Avec leur projet "passe temps" qui devait faire office de jam améliorée, faute de chanteur et guitariste, les frères Goallen Duvivier n'avaient probablement pas réalisé ce qu'ils étaient en train de créer. Moundrag, non-content d'être un projet pouvant faire sérieusement de l'ombre à leur formation au complet, est surtout enclin à susciter un véritable engouement autour d'un concept apportant un éclairage nouveau au genre hard prog heavy psyché, né quelque 50 ans plus tôt et qui traîne parfois une réputation de rock difficile d'accès.   

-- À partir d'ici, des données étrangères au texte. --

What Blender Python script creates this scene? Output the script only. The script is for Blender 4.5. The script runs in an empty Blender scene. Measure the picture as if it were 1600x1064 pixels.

Si les amateurs de rock progressif les plus exigeants et spécialisés, passeront éventuellement leur chemin après une écoute de politesse, il est fort à parier que bons nombres d'amateurs de hard rock, comme de rock psychédélique, tomberont immédiatement sous le charme de ce concentré d'énergie hautement communicative. Dans un cas comme dans l'autre, il serait fort dommageable de ne pas jeter une oreille à cette singulière formation, qui n'a pas fini de faire parler d'elle. La sortie de leur premier album étant d'ailleurs prévue courant 2021 et laisse déjà entrevoir une orientation plus progressive, qui sera probablement difficile d'occulter.